Behind the Iron Curtain in Czechoslovakia, the dissidents of Charter 77 and Civic Forum used The Spirit of Democratic Capitalism and The Experience of Nothingness (1970) in their clandestine study groups. In El Salvador, former president Alfredo Cristiani once noted that after hearing Novak lecture in San Salvador and reading Novak’s work, he committed himself to running for the presidency of that war-torn land, in order to work for a just peace. In Chile and Argentina, proponents of democracy from right to left — including, often, Christian Socialists — turned to Novak’s writings on democracy and free markets for guidance. So it was also among democrats in South Korea in the early 1980s. In Poland in 1984, a great debate raged within Solidarnosc over whether to risk the underground publication of The Spirit of Democratic Capitalism. In a very close vote, supporters triumphed. Many today look back upon that vote as a watershed in the movement away from socialism and toward a new ideal.
Novak’s reflections on religious, political and economic issues have been consistently marked by foresight. He has repeatedly staked a lone position that eventually became mainstream thought.
Before the widespread recognition of ethnicity as a potent political force, Novak published The Rise of the Unmeltable Ethnics in 1972. As opposition to nuclear weapons swept the Western world in the early 1980s, Novak demurred, citing the need for fundamental change in Soviet politics as the only sure way to reduce the danger of nuclear war.

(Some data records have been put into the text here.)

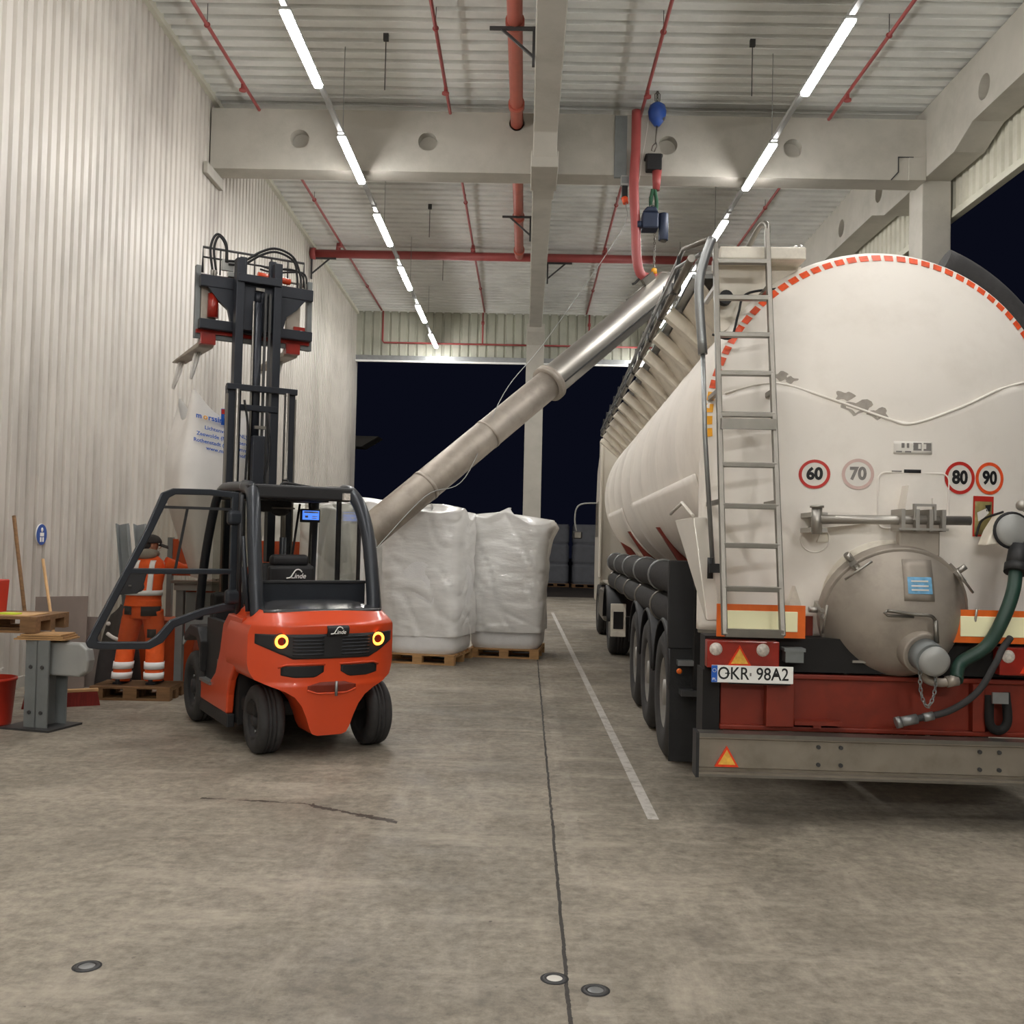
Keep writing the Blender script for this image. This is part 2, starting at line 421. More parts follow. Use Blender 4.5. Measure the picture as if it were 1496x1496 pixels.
# left wall: trapezoidal sheet, ribs standing upright
def trapezoid(n0, n1, pitch, depth, lead=.14, flat=.5):
    """profile points (s, d) along the sheet"""
    P = []; k = 0; s = n0
    while s < n1:
        P += [(s, 0), (s + pitch * flat, 0), (s + pitch * (flat + lead), depth), (s + pitch * (1 - lead), depth)]
        s += pitch
    return P
def sheet(P, fn, h0, h1):
    m = MB(); vs = []; fs = []
    for s, d in P: vs += [fn(s, d, h0(s)), fn(s, d, h1(s))]
    for i in range(len(P) - 1): fs.append((2 * i, 2 * i + 2, 2 * i + 3, 2 * i + 1))
    return m._add(vs, fs)
struct(sheet(trapezoid(-9, BY - .55, .215, .05, .1, .52), lambda s, d, h: (WX - d, s, h), lambda s: 0, lambda s: ceil_z(s) + .1)
       .build('wall_left', M['wall'], solid=.012))
struct(MB().bb(WX - .3, WX + .02, BY - .62, BY + .3, 0, ceil_z(BY)).build('trim_1', M['wall'], bevel=.01))      # flat jamb at the gate
struct(MB().bar((WX + .04, -7, ceil_z(-7) - .03), (WX + .04, BY, ceil_z(BY) - .03), .1, .14).build('trim_2', M['header']))
struct(MB().bb(WX - .02, WX + .03, -7, BY - .6, 0, .12).build('baseboard_left', M['conc']))

struct(MB().bb(WX - .3, 7.6, -9.1, -9, 0, 9.9).build('wall_front_bounce', M['header']))  # unseen end wall, added to bounce light up the hall
for fx_, side in ((-3.2, 'left'), (.5, 'middle'), (4.4, 'right')):  # unseen lamps, added to brighten surfaces that face the camera
    fl = thing('fill_lamp', 'white flood lamp added unseen on the end wall behind the viewpoint, %s one' % side, 'lamp', (fx_, -8.9, 6.6))
    MB().bb(-.36, .36, 0, .12, -.24, .24).bb(-.05, .05, -.1, 0, -.1, .1).build('housing', M['grey_p'], fl, bevel=.02)
    MB().bb(-.32, .32, .12, .125, -.20, .20).build('lens', M['fill'], fl)
# roof deck: ribs run across the hall
P = trapezoid(-9, BY + .4, .31, .13, .1, .5)
struct(sheet(P, lambda s, d, h: (h, s, ceil_z(s) + d), lambda s: WX - .3, lambda s: 7.7).build('ceiling', M['deck'], solid=.02))

# back wall above the open gate
struct(sheet(trapezoid(WX, 7.3, .29, .045, .1, .62), lambda s, d, h: (s, BY + d, h), lambda s: 7.72, lambda s: ceil_z(BY) + .1)
       .build('wall_back', M['header_b'], solid=.012))
struct(MB().bb(WX, 7.4, BY - .08, BY + .14, 7.58, 7.76).build('trim_3', M['steel'], bevel=.01))
struct(MB().bb(WX, 7.4, BY - .10, BY - .02, 7.54, 7.60).build('trim_4', M['plate_w'], bevel=.005))

# plate with round pockets (u along, z up); pocket is a real cylindrical recess
def pocket_face(m, u0, u1, z0, z1, holes, fn, depth):
    hs = sorted(holes); last = u0
    for (hu, hz, r) in hs:
        a, b = hu - r * 1.6, hu + r * 1.6
        m._add([fn(last, z0, 0), fn(a, z0, 0), fn(a, z1, 0), fn(last, z1, 0)], [(0, 1, 2, 3)])
        angs = sorted(set([k * 2 * math.pi / 32 for k in range(32)] +
                          [math.atan2(zz - hz, uu - hu) % (2 * math.pi) for uu in (a, b) for zz in (z0, z1)]))
        vs = []; n = len(angs)
        for t in angs:
            c, s = math.cos(t), math.sin(t)
            k = min([((b if c > 0 else a) - hu) / c if abs(c) > 1e-9 else 1e9, ((z1 if s > 0 else z0) - hz) / s if abs(s) > 1e-9 else 1e9])
            vs += [fn(hu + c * k, hz + s * k, 0), fn(hu + c * r, hz + s * r, 0), fn(hu + c * r, hz + s * r, depth)]
        fs = []
        for i in range(n):
            j = (i + 1) % n
            fs += [(3 * i, 3 * j, 3 * j + 1, 3 * i + 1), (3 * i + 1, 3 * j + 1, 3 * j + 2, 3 * i + 2)]
        fs.append(tuple(3 * i + 2 for i in range(n)))
        m._add(vs, fs); last = b
    m._add([fn(last, z0, 0), fn(u1, z0, 0), fn(u1, z1, 0), fn(last, z1, 0)], [(0, 1, 2, 3)])
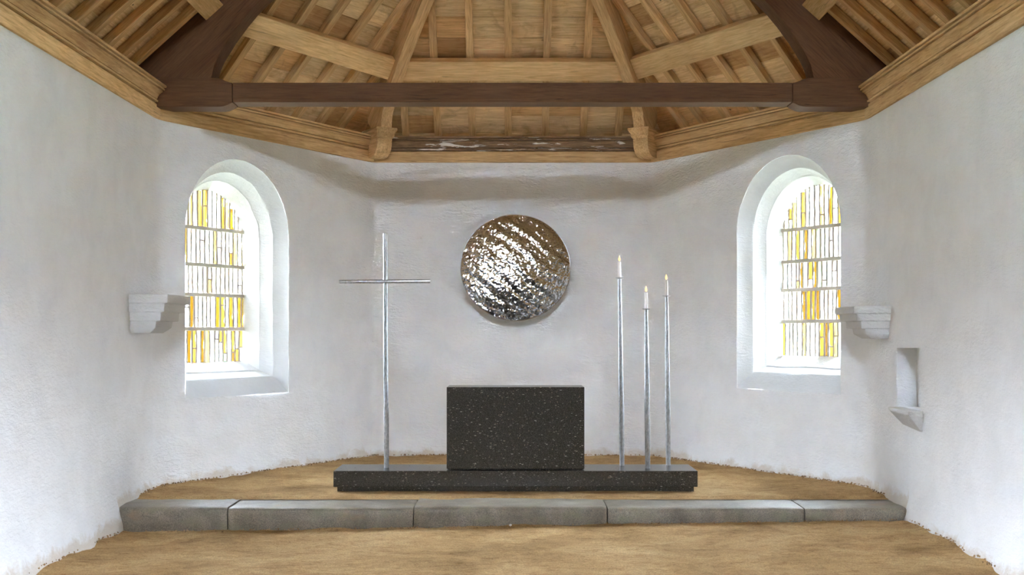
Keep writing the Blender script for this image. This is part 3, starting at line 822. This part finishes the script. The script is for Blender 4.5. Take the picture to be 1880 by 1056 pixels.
# ------------------------------------------------------------------ disc
def disc():
    c = px(946.5, 491.5, 16.50); RX, RZ = .752, .731
    T = Matrix.Rotation(math.radians(-5.5), 4, 'X') @ Matrix.Rotation(math.radians(2.5), 4, 'Z')
    M = Matrix.Translation(c) @ T
    nr, na = 90, 220; vs = [V((0, -.075, 0))]; fs = []
    ca, sa = math.cos(math.radians(-38)), math.sin(math.radians(-38))
    def h(x, z, rr):
        a = x*ca + z*sa; b = -x*sa + z*ca         # b runs across the streaks
        w = .0024*math.sin(b*30 + 1.4*noise.noise(V((a*1.6, b*2, 0)))*2) + .0011*math.sin(b*57 + 2.2*noise.noise(V((a*2.4, b*3, 5)))*2)
        d = .0026*noise.noise(V((x*17, z*17, 2))) + .0016*noise.noise(V((x*34, z*34, 8))) + .0009*noise.noise(V((x*60, z*60, 3)))
        dome = .085*(1 - (rr)**2) if rr < 1 else 0
        return -(.012 + dome*.72) - (w + d)*min(1, (1-rr)*14 + .15)
    for i in range(1, nr+1):
        for k in range(na):
            t = 2*math.pi*k/na; rr = i/nr; x = RX*rr*math.cos(t); z = RZ*rr*math.sin(t)
            vs.append(V((x, h(x, z, min(rr, .9999)), z)))
    vs[0] = V((0, h(0, 0, 0), 0))
    for k in range(na): fs.append((0, 1+k, 1+(k+1) % na))
    for i in range(nr-1):
        for k in range(na): fs.append((1+i*na+k, 1+(i+1)*na+k, 1+(i+1)*na+(k+1) % na, 1+i*na+(k+1) % na))
    root = mk_empty('hammered_disc', M); tag(root, 'round hammered silvery metal disc hung on the back wall above the altar', 'wall disc')
    mb = MB(); mb.add([M @ v for v in vs], fs); mb.build('disc_face', POLISHED, root, M=M, smooth=80)
    mb = MB(); q = [(0, .988), (-.016, .992), (-.020, 1.0), (-.010, 1.006), (.03, 1.004), (.034, .99)]
    vs = []; fs = []
    for k in range(na):
        t = 2*math.pi*k/na
        for y, s in q: vs.append(M @ V((RX*s*math.cos(t), y, RZ*s*math.sin(t))))
    n = len(q)
    for k in range(na):
        for j in range(n-1): fs.append((k*n+j, ((k+1) % na)*n+j, ((k+1) % na)*n+j+1, k*n+j+1))
    mb.add(vs, fs); mb.build('rim', POLISHED, root, M=M, smooth=50)
    mb = MB(); mb.tube([(M @ V((0, .0, .3)), .03), (V((0, 0, 0)) + V(((M @ V((0, 0, .3))).x, YB+.03, (M @ V((0, 0, .3))).z)), .03)], 14)
    mb.build('wall_fixing', GALV, root, M=M)
    mb = MB()
    vs = [M @ V((RX*.985*math.cos(2*math.pi*k/na), .02, RZ*.985*math.sin(2*math.pi*k/na))) for k in range(na)]
    mb.add(vs, [tuple(range(na))]); mb.build('back_plate', GALV, root, M=M)
disc()

# ------------------------------------------------------------------ candle stands and candles
def stand(bx, by, tx, ty, d, ctop, label, clabel, seed, ctx):
    b = px(bx, by, d); b.z = PZ1; t = px(tx, ty, d)
    M = frame(b, (1, 0, 0)); root = mk_empty('candle_stand', M)
    tag(root, label, 'candle stand', 'steel candle stands on the plinth')
    def rad(k):
        if k < .62: return .0265 + .003*math.sin(k/.62*math.pi)
        return .0265 - .0085*((k-.62)/.38)**1.2
    mb = MB(); pole(mb, b, t - V((0, 0, .006)), rad, wob=.004, seed=seed); mb.build('stem', GALV, root, smooth=40, M=M)
    mb = MB(); mb.tube([(t + V((0, 0, -.012)), .020), (t + V((0, 0, -.008)), .036), (t + V((0, 0, -.002)), .046), (t + V((0, 0, .001)), .047), (t + V((0, 0, .0012)), .044), (t + V((0, 0, -.002)), .030)], 28)
    mb.build('drip_dish', GALV, root, smooth=40, M=M)
    M2 = frame(t, (1, 0, 0)); c = mk_empty('candle', M2); tag(c, clabel, 'candle', 'lit candles on the steel stands')
    zt = px(ctx, ctop, d); p0 = t - V((0, 0, .002)); p1 = zt.copy()
    mb = MB(); ax = p1 - p0
    mb.tube([(p0, .0185), (p0.lerp(p1, .5), .0178), (p0.lerp(p1, .93), .0170), (p0.lerp(p1, .985), .0155), (p1, .0105), (p1 - V((0, 0, .006)), .004)], 20)
    mb.build('wax', WAX, c, smooth=45, M=M2)
    mb = MB(); mb.tube([(p1 - V((0, 0, .008)), .0022), (p1 + V((.001, 0, .012)), .002), (p1 + V((.003, 0, .020)), .001)], 8); mb.build('wick', WICK, c, M=M2)
    mb = MB(); q = p1 + V((.001, 0, .010))
    mb.tube([(q, .003), (q + V((0, 0, .008)), .0095), (q + V((0, 0, .018)), .0125), (q + V((0, 0, .030)), .0100), (q + V((0, 0, .044)), .0052), (q + V((0, 0, .060)), .0008)], 16)
    mb.build('flame', FLAME, c, smooth=60, M=M2)
stand(1142, 856, 1137.5, 510, 13.485, 481, 'tallest of the three slender galvanised candle stands, nearest the altar',
      'lit white candle on the tallest stand, nearest the altar', 3, 1137)
stand(1189, 860, 1186.5, 567, 13.21, 537, 'shortest of the three galvanised candle stands, the middle one in front',
      'lit white candle on the shortest, middle stand', 5, 1186)
stand(1227, 854.5, 1223.5, 543, 13.53, 515, 'galvanised candle stand of middle height, nearest the right end of the plinth',
      'lit white candle on the stand nearest the plinth\'s right end', 8, 1223)

# white chip of stone on the sand
mb = MB(); c = V((-.02, 11.80, low_z(0, 11.8) + .028))
mb.add([c + V(q) for q in ((-.016,0,0),(.016,-.004,.002),(.006,.014,0),(-.002,-.013,.001),(-.006,.002,.014),(.009,.001,.011),(0,0,-.012))],
       [(0,3,4),(3,5,4),(3,1,5),(1,2,5),(2,4,5),(2,0,4),(0,6,3),(3,6,1),(1,6,2),(2,6,0)])
tag(mb.build('stone_chip', PEB), 'tiny white stone chip on the sand at the middle of the step', 'stone')

# ground outside
mb = MB(); mb.add([V((-60, -40, -.6)), V((60, -40, -.6)), V((60, 90, -.6)), V((-60, 90, -.6))], [(0, 1, 2, 3)]); tag(mb.build('ground_outside', GRASSY), kind='structure')

# ------------------------------------------------------------------ daylight
W = bpy.data.worlds.new('overcast_sky'); SC.world = W; W.use_nodes = True
bg = W.node_tree.nodes['Background']; bg.inputs[1].default_value = 1.0
_nt = W.node_tree; _g = _nt.nodes.new('ShaderNodeTexCoord'); _s = _nt.nodes.new('ShaderNodeSeparateXYZ'); L(_nt, _g.outputs['Generated'], _s.inputs[0])
_c = ramp(_nt, _s.outputs[2], [(.0, (.78, .87, 1.0)), (1, (.645, .795, 1.0))])
_m = _nt.nodes.new('ShaderNodeValToRGB'); L(_nt, _s.outputs[2], _m.inputs[0])
for _i, (_p, _v) in enumerate(((.07, .10), (.30, 1.0), (.50, .85), (.72, .30), (1.0, .18))):
    _e = _m.color_ramp.elements[_i] if _i < 2 else _m.color_ramp.elements.new(_p)
    _e.position = _p; _e.color = (_v, _v, _v, 1)
_k = math_(_nt, 'MULTIPLY', _m.outputs[0], 50.0)
L(_nt, _c, bg.inputs[0]); L(_nt, _k, bg.inputs[1])
def portal(name, loc, direction, sx, sy):
    l = bpy.data.lights.new(name, 'AREA'); l.shape = 'RECTANGLE'; l.size = sx; l.size_y = sy; l.cycles.is_portal = True
    o = bpy.data.objects.new(name, l); COL.objects.link(o)
    d = V(direction).normalized()
    o.matrix_world = Matrix.Translation(V(loc)) @ d.to_track_quat('-Z', 'Y').to_matrix().to_4x4()
for side in (-1, 1):
    f = diag_frame(1 if side == -1 else -1); uc = WIN[side]['uc']
    portal('window_daylight', f(uc, .66, 2.45 + WIN[side]['dz']), f(0, -1, 0) - f(0, 0, 0), 1.3, 2.3)
    for yc in (7.95,):
        portal('nave_fill_portal', (side*(WX+.79), yc, (NZ0+NZ1)/2), (-side, 0, 0), .44, NZ1-NZ0+.04)  # sky portal at the added nave opening, fills the side walls

# ------------------------------------------------------------------ camera
cam = bpy.data.cameras.new('camera'); co = bpy.data.objects.new('camera', cam); COL.objects.link(co)
co.location = (0, 0, CAM); co.rotation_euler = (math.radians(90), 0, 0)
cam.sensor_width = 36; cam.lens = 2217/1880*36; cam.shift_y = (612-528)/1880; cam.shift_x = -1/1880
cam.clip_start = .05; cam.clip_end = 300
SC.camera = co
SC.view_settings.view_transform = 'Standard'; SC.view_settings.look = 'None'; SC.view_settings.gamma = 1
SC.view_settings.use_curve_mapping = False; SC.view_settings.exposure = 3.14
SC.cycles.max_bounces = 12; SC.cycles.diffuse_bounces = 8; SC.cycles.glossy_bounces = 4; SC.cycles.transparent_max_bounces = 12
SC.cycles.sample_clamp_indirect = 6; SC.cycles.caustics_reflective = False; SC.cycles.caustics_refractive = False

Only later, after Gorbachev assumed the Soviet presidency and began moving toward internal political reform, did the world first see a decline in the nuclear threat.
When Gorbachev introduced glasnost, Novak, then U.S. ambassador to the Helsinki process in Bern, urged Western leaders to embrace the first tentative moves to openness but to reject inadequate measures proposed by the Soviets.
When many theologians embraced liberation theology as the preferred political course for Latin America, Novak questioned the practical value of recommending socialism for poverty stricken peoples, long before the public collapse of socialism in 1989.
When most Catholic scholars were defending a “middle way” between capitalism and socialism, Novak’s work on the three systems of liberty — political, economic and moral — was widely regarded to have influenced the argument of Pope John Paul II’s encyclical Centesimus Annus.
In 1978 Novak began work as a resident scholar at one of the world’s most influential think tanks, the American Enterprise Institute for Public Policy Research in Washington, D.C., where he was director of social and political studies. In 1983 he was named the George Frederick Jewett Chair in religion and public policy. Novak retired from the American Enterprise Institute in 2009.
Novak has been granted twenty-six honorary degrees (including four in Latin America and three in Europe), the Friend of Freedom Award from the Coalition for a Democratic Majority, the George Washington Honor Medal from the Freedom Foundation, and the Ellis Island Medal of Honor, among numerous other honors. His selection as recipient of the 1994 Templeton Prize for Progress in Religion capped a career of leadership in theological and philosophical discourse.
Novak has taught at Harvard, Stanford, SUNY Old Westbury, Syracuse and Notre Dame. A memoir of the development of his political and economic thought, Writing from Left to Right, was published in September 2013.